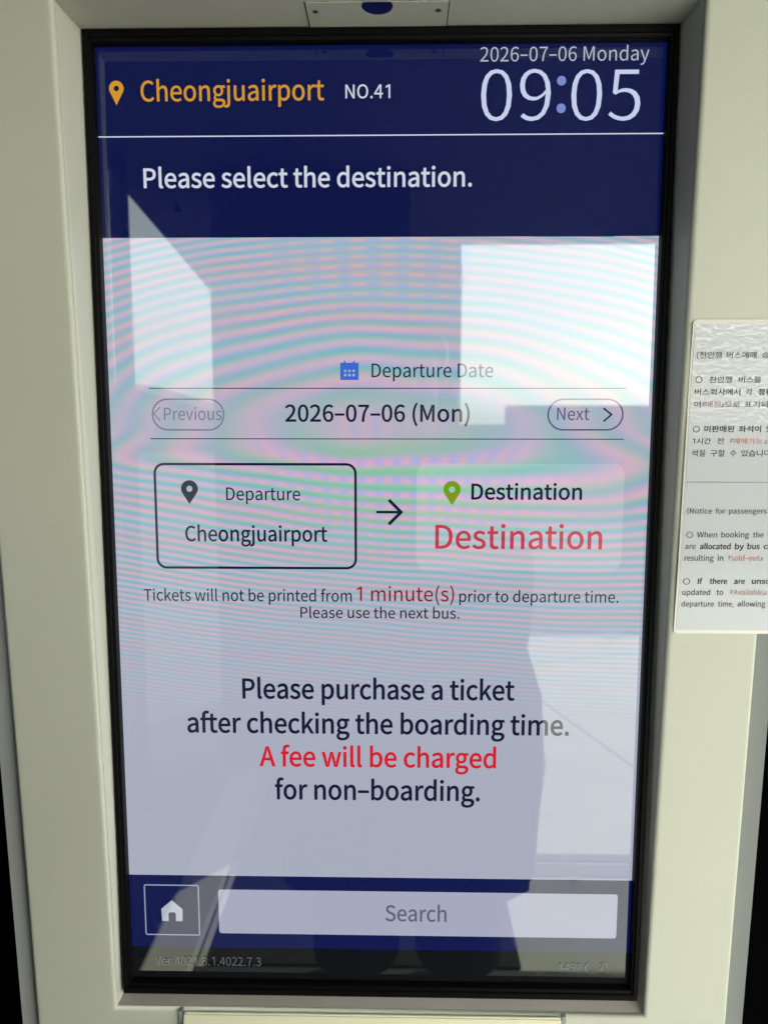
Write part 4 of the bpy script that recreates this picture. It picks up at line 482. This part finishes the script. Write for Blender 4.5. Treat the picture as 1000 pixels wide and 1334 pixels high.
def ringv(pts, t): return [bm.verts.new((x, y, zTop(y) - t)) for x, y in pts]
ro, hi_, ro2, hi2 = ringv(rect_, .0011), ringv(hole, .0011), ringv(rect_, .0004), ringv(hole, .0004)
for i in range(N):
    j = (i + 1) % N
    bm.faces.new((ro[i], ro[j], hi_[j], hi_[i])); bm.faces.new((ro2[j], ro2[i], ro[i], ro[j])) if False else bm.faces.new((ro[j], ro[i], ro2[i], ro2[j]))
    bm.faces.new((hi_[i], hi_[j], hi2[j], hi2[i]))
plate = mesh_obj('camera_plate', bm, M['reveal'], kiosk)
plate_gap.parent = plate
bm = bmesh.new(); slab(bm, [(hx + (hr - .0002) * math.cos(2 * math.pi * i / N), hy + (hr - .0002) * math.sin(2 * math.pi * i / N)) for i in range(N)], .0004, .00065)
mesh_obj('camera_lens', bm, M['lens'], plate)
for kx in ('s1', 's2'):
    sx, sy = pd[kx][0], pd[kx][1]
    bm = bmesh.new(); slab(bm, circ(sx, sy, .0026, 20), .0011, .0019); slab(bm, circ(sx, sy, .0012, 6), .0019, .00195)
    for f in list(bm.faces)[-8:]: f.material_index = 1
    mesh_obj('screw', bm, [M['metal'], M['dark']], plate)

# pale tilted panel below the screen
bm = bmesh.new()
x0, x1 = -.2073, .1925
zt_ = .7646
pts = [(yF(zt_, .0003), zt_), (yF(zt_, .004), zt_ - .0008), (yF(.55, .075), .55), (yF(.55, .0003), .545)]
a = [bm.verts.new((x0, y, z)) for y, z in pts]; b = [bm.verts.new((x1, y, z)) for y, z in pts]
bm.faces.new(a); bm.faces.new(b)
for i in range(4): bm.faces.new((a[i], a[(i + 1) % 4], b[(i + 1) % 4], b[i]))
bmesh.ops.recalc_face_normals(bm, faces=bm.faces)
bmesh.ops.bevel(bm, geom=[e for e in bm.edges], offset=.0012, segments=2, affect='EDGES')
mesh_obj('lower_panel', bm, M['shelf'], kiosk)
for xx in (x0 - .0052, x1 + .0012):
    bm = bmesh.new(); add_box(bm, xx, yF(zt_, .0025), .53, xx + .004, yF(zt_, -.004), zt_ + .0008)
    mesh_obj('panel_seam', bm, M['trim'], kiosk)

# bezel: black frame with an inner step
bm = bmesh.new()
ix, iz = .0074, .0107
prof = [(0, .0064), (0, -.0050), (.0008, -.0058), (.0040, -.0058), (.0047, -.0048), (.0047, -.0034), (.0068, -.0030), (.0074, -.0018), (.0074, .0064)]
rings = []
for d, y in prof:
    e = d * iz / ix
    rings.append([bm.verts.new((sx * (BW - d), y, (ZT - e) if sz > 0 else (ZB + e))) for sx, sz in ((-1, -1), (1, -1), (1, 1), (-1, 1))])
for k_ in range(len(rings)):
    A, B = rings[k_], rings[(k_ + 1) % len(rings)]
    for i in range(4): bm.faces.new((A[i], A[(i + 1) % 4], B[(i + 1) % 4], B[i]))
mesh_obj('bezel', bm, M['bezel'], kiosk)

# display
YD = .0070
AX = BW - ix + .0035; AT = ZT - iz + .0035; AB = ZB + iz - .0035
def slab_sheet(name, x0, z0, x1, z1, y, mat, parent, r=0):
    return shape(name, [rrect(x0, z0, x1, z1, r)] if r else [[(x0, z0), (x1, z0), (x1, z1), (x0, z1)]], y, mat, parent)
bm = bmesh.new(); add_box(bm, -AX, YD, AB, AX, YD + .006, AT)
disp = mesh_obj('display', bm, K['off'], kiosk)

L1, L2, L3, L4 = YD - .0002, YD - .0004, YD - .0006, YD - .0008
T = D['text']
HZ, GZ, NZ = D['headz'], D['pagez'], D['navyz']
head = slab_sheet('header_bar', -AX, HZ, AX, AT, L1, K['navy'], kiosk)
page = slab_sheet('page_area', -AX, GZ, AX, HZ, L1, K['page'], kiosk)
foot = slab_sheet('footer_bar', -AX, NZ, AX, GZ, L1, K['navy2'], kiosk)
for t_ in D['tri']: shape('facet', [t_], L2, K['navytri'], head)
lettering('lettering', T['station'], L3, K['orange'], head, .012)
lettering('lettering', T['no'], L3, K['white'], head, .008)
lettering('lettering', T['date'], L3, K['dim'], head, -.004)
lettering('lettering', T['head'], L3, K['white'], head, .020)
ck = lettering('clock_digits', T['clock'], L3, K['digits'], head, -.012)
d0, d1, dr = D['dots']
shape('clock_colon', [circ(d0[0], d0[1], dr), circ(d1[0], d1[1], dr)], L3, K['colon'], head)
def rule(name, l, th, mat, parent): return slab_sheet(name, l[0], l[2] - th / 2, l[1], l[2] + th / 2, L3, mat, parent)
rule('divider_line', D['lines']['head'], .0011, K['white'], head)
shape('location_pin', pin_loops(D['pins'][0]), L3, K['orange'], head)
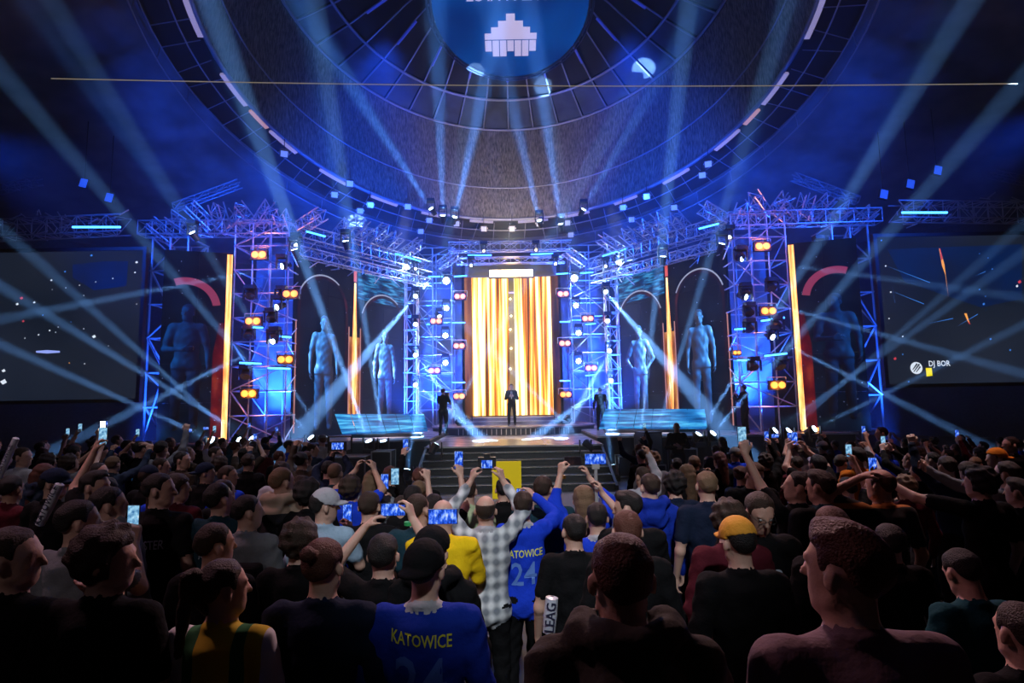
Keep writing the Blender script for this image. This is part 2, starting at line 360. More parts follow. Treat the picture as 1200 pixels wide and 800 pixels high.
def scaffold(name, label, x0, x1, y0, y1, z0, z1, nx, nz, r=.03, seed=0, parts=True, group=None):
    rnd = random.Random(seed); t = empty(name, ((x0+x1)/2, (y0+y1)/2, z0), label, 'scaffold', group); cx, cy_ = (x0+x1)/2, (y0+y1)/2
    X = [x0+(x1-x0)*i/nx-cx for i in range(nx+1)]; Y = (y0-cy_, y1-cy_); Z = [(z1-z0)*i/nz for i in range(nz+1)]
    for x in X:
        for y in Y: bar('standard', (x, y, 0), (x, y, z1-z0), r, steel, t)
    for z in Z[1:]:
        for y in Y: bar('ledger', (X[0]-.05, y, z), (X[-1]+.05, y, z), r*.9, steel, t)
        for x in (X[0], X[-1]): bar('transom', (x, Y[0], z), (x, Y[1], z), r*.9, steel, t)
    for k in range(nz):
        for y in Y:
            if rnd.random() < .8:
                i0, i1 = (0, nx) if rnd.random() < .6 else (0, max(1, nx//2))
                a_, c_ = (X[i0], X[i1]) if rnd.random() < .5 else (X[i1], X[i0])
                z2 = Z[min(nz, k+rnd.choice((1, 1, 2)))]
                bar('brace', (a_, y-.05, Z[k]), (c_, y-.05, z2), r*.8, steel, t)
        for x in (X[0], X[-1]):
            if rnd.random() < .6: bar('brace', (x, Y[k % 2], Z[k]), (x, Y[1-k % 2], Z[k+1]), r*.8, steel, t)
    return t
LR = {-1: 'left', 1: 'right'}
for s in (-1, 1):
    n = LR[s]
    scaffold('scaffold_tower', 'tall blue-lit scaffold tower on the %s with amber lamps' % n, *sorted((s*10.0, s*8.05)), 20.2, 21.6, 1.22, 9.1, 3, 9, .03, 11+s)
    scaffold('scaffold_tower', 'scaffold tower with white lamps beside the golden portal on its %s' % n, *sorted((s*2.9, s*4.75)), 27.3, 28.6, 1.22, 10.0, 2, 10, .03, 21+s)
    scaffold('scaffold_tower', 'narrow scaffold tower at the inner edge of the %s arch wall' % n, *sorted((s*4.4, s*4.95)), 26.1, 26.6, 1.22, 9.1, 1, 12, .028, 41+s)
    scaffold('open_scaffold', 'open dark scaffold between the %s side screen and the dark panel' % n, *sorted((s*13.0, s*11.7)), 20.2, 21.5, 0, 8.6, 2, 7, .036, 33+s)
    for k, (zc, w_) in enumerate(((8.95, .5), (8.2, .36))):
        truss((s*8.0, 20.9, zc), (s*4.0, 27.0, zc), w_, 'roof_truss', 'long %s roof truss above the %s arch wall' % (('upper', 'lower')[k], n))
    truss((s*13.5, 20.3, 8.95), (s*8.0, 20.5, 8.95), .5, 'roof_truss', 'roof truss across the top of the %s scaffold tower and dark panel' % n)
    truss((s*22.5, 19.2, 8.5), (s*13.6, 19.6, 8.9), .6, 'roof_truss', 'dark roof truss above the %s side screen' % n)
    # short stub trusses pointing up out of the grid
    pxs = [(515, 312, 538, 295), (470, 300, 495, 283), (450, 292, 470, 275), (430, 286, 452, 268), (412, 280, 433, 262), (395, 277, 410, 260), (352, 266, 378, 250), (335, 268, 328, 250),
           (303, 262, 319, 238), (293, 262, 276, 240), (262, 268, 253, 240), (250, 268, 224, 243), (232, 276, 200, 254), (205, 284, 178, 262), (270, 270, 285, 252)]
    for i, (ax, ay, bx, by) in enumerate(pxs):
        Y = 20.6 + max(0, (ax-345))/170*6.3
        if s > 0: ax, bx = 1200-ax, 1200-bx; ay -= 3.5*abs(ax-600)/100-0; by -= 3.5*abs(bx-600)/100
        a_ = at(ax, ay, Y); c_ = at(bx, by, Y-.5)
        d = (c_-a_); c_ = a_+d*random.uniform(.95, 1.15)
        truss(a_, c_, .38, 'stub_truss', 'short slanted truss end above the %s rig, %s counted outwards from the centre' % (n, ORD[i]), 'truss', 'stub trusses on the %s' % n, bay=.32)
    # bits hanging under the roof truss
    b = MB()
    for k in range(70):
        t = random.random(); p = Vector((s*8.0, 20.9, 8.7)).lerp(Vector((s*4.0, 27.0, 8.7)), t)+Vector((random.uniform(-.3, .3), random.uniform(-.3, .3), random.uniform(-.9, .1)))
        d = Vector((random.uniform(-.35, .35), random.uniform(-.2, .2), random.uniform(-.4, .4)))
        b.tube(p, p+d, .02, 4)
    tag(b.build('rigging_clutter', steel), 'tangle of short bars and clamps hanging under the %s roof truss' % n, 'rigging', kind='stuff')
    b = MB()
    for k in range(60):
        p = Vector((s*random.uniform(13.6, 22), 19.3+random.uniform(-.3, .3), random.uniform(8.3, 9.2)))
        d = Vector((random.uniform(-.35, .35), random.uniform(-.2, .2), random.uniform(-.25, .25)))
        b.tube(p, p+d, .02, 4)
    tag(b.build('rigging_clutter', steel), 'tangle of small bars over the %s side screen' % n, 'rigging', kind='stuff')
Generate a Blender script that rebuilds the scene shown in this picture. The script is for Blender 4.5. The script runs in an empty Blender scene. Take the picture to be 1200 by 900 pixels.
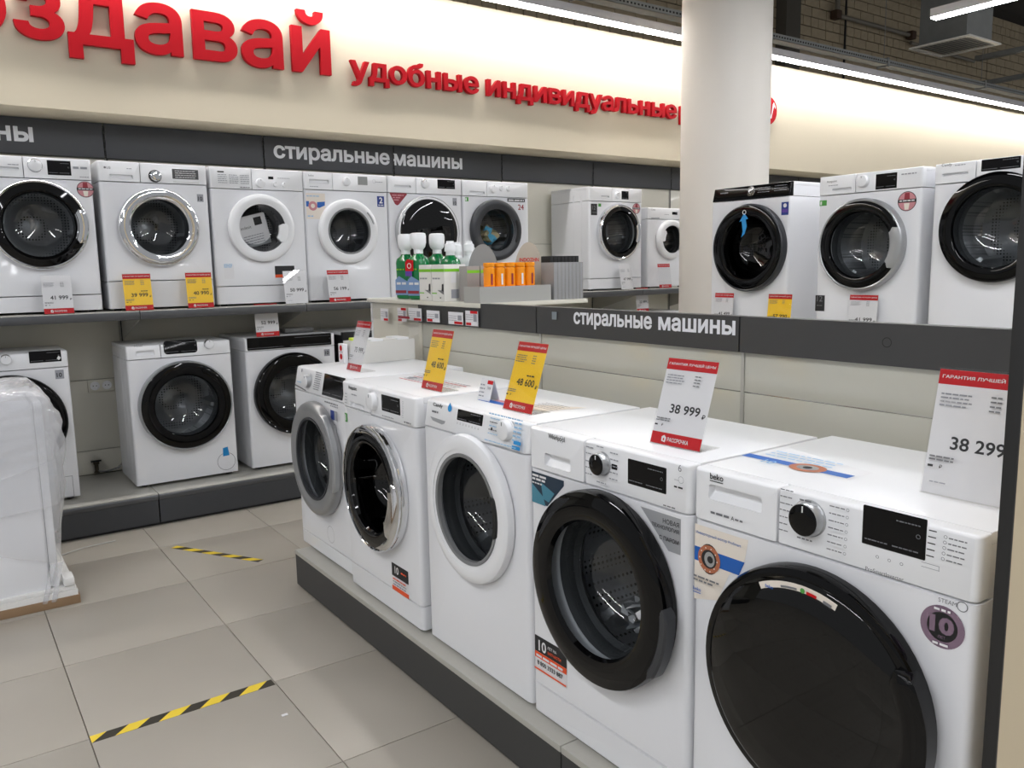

* * * * * * * * *

» **What you have to do**
Only lines belong in the copy: transcribe those from the start of the data through the line that contains "mesh_obj('panel_seam', bm, M['trim'], kiosk)", and skip the pictures.

» **Written response**
Write part 4 of the bpy script that recreates this picture. It picks up at line 482. This part finishes the script. Write for Blender 4.5. Treat the picture as 1000 pixels wide and 1334 pixels high.
def ringv(pts, t): return [bm.verts.new((x, y, zTop(y) - t)) for x, y in pts]
ro, hi_, ro2, hi2 = ringv(rect_, .0011), ringv(hole, .0011), ringv(rect_, .0004), ringv(hole, .0004)
for i in range(N):
    j = (i + 1) % N
    bm.faces.new((ro[i], ro[j], hi_[j], hi_[i])); bm.faces.new((ro2[j], ro2[i], ro[i], ro[j])) if False else bm.faces.new((ro[j], ro[i], ro2[i], ro2[j]))
    bm.faces.new((hi_[i], hi_[j], hi2[j], hi2[i]))
plate = mesh_obj('camera_plate', bm, M['reveal'], kiosk)
plate_gap.parent = plate
bm = bmesh.new(); slab(bm, [(hx + (hr - .0002) * math.cos(2 * math.pi * i / N), hy + (hr - .0002) * math.sin(2 * math.pi * i / N)) for i in range(N)], .0004, .00065)
mesh_obj('camera_lens', bm, M['lens'], plate)
for kx in ('s1', 's2'):
    sx, sy = pd[kx][0], pd[kx][1]
    bm = bmesh.new(); slab(bm, circ(sx, sy, .0026, 20), .0011, .0019); slab(bm, circ(sx, sy, .0012, 6), .0019, .00195)
    for f in list(bm.faces)[-8:]: f.material_index = 1
    mesh_obj('screw', bm, [M['metal'], M['dark']], plate)

# pale tilted panel below the screen
bm = bmesh.new()
x0, x1 = -.2073, .1925
zt_ = .7646
pts = [(yF(zt_, .0003), zt_), (yF(zt_, .004), zt_ - .0008), (yF(.55, .075), .55), (yF(.55, .0003), .545)]
a = [bm.verts.new((x0, y, z)) for y, z in pts]; b = [bm.verts.new((x1, y, z)) for y, z in pts]
bm.faces.new(a); bm.faces.new(b)
for i in range(4): bm.faces.new((a[i], a[(i + 1) % 4], b[(i + 1) % 4], b[i]))
bmesh.ops.recalc_face_normals(bm, faces=bm.faces)
bmesh.ops.bevel(bm, geom=[e for e in bm.edges], offset=.0012, segments=2, affect='EDGES')
mesh_obj('lower_panel', bm, M['shelf'], kiosk)
for xx in (x0 - .0052, x1 + .0012):
    bm = bmesh.new(); add_box(bm, xx, yF(zt_, .0025), .53, xx + .004, yF(zt_, -.004), zt_ + .0008)
    mesh_obj('panel_seam', bm, M['trim'], kiosk)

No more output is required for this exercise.